I'm sure you have experienced it too? The quiet sound of an electric car coming down the road behind you. It's not quite like Ernie's milk float at 5am in the morning. His was louder. It's an extraordinary experience in South Street outside our church offices. You don't hear the sound coming at all. There's no kind of build-up. It just arrives, and it's quiet. It happened to me again this lunchtime in the beautiful blazing sun and got me thinking. I wondered what it's going to look and sound like; this brave new world just around the corner of no engine noise.
It's nothing more than a dream of course - some engines will inevitably still be around us. I say that as a matter of faith - as a "classic car man!" I naturally (because of my age and era) started to remember my old MGB and its throaty exhaust sound, and then I started remembering leaning over the front wing side tuning its dual SU carburetors (a right pain to balance) and I remembered what my Dad had modeled to all of his sons: that ear to listen to the engine and its tick-over and the slightest peculiar noises or misfires, or lack of balance in the engine's constant tick, or of course any squeaks or knocks! I still do it today. People may be talking to me, but I'm actually listening to an engine!

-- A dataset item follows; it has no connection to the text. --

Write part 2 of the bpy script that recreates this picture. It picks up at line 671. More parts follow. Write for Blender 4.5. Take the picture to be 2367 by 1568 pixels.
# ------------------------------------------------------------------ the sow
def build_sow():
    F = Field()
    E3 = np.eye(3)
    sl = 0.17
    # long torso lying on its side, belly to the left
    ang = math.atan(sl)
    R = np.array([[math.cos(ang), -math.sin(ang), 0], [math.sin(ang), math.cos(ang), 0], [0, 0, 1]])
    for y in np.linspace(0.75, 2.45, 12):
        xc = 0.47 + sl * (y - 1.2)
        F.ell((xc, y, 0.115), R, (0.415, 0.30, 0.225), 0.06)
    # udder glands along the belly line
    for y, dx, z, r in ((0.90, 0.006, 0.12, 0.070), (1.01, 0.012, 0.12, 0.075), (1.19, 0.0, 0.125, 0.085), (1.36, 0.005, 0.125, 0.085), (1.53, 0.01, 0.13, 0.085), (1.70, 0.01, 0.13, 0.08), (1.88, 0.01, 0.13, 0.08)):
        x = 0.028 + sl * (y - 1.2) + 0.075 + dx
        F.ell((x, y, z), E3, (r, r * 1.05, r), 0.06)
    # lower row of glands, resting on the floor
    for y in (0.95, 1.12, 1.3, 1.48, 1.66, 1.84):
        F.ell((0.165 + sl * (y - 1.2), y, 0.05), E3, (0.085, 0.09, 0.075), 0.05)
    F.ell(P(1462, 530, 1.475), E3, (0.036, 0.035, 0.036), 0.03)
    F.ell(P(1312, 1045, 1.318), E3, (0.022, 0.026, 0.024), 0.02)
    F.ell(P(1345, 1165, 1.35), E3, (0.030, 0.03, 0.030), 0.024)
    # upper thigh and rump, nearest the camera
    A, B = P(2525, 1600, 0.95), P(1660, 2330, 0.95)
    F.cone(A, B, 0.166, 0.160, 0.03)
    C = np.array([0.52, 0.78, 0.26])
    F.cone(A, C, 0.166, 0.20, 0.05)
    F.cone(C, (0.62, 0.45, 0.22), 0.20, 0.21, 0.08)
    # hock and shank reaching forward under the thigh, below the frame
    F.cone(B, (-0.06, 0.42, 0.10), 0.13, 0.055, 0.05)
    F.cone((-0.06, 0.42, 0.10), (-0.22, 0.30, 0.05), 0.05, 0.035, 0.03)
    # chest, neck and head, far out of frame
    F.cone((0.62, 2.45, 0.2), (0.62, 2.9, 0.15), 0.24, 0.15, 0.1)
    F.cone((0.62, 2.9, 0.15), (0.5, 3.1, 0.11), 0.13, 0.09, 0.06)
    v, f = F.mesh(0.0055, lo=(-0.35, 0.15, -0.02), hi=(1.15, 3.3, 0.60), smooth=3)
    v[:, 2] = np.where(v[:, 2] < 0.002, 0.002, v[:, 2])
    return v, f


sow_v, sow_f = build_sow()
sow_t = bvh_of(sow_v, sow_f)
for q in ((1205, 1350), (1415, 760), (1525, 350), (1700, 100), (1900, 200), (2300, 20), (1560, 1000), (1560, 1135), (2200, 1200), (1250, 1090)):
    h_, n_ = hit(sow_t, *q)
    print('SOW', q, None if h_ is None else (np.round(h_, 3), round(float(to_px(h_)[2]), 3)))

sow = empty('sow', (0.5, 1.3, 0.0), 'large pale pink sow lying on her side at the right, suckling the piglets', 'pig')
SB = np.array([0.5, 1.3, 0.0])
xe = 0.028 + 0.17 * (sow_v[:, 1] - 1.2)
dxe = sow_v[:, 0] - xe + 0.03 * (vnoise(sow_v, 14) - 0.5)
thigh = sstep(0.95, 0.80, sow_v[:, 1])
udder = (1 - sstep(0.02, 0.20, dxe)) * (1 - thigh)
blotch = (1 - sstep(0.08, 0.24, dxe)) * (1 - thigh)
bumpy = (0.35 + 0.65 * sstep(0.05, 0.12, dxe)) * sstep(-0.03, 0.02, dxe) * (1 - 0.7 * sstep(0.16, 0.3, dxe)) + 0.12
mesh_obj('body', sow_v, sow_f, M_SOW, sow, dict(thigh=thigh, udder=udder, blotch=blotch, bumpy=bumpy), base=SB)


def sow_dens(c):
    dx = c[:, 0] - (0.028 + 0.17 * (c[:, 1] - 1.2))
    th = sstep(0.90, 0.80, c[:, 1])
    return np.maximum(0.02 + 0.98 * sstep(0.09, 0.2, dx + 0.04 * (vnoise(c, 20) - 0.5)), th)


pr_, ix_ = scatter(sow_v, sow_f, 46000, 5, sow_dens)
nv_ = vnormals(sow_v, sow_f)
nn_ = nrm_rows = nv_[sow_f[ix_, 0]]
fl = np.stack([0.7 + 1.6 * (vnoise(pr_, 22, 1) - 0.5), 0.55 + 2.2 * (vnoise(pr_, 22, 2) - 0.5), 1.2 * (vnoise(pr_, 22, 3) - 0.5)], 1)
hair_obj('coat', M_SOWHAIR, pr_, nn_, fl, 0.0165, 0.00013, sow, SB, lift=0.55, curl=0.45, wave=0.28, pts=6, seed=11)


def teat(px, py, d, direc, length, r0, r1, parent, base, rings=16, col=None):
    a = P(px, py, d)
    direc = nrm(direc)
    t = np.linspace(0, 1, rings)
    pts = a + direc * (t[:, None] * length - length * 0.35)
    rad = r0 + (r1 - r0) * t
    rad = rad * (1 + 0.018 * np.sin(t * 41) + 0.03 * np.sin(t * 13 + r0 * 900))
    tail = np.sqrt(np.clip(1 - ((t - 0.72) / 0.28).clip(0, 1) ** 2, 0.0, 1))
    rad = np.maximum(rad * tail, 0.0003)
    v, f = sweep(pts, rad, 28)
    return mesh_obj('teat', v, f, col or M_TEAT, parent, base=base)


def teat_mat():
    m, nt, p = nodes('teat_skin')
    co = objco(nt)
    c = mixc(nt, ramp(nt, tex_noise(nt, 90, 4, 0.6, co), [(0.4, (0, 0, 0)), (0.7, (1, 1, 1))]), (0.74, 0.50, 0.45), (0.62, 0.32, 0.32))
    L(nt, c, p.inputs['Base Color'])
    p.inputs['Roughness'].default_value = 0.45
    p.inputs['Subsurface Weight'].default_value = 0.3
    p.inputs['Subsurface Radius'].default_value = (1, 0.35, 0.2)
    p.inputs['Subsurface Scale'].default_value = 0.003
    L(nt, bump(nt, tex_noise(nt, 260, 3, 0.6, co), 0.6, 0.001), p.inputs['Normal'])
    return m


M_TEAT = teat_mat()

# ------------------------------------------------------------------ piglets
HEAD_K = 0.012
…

So it's some massive revolution that's taking place - the death of the internal combustion engine! Have I bought my last car with one?
Revolution is what we've been through in the last 13 months during lockdown. Don't ask me how, but the paradigm shifts have happened in places I wasn't expecting. But let me defend my passionate cause with a dart up a quick cul-de-sac: I absolutely, completely and wholeheartedly believe in the local church and not cyber church! There, that's done!
But if the pace of re-opening continues - and I hope it does, then we in the local church are beginning to dust off some of the old ways that have been gathering dust. And it's not easy. "Lockdown Church" has become a feature. Routines have been established. Of course, a few are still saying "it will be nice to get back to normal!" Truth is, quite a few have now stopped. Normal as was, ain't coming back. I'm not even sure that "the new normal" is coming back. The new is still emerging. The pieces are in the air and they are still landing. I've stopped listening to the "Prophets of the future streaming church only" brigade by the way. Please go away quietly and annoy someone else!
But dusting off the old ways is not easy. There's a rota for this and that, and that too. That's what we were doing 13 months ago, Let's resurrect the rota! Hmm - not sure. It sounds like we ought to, but there's a tad of reluctance. In "Leader-me" - that asks "will people do so?" In "Ordinary-me" that asks "do I want to?" Trouble is, if we don't, then the survival teams of the last 13 months - who have put their heart and soul into holding the bare minimums in place, they will fade and die. These have been the emergency heroes and heroines who have stepped up to the plate and given their all in order to hold it all together. Now we are moving into a new phase, it's almost like starting all over again. The survival teams are tired and we can't continue on these emergency batteries. Now it's time to start rebuilding, but it's all a little different. The combustion engine is on its way out, the electric engine is arriving. Simply going back to the classic car as was, isn't the obvious choice. Do we really need all that we had? Yes, no, maybe! Has the paradigm shift knocked us into simplicity? A simpler, stripped-down, church? Even in simplicity, someone has to "do the stuff." Yes, we do need some of that stuff, but it was important to ask the question, not assume it so. Some of the old ways are very much still good old ways. We must not lose them simply because we can't be bothered anymore. Potentially that's what 13 months have done to us - God forbid that we can't be bothered anymore! We need to be willing to serve - again! Everyone one of us is going to need to step up to the plate once again.
But then there is some stuff that frankly was mere "we're doing it because we've always done it!" So stopping and asking "why were we doing this?" That's a good question to ask it seems to me. We must not assume that "as it was, so shall it ever be!"
I never ever thought I'd see an electric car. It wasn't even in my mindset. The internal combustion engine was here to stay. Well I was wrong there, wasn't I!?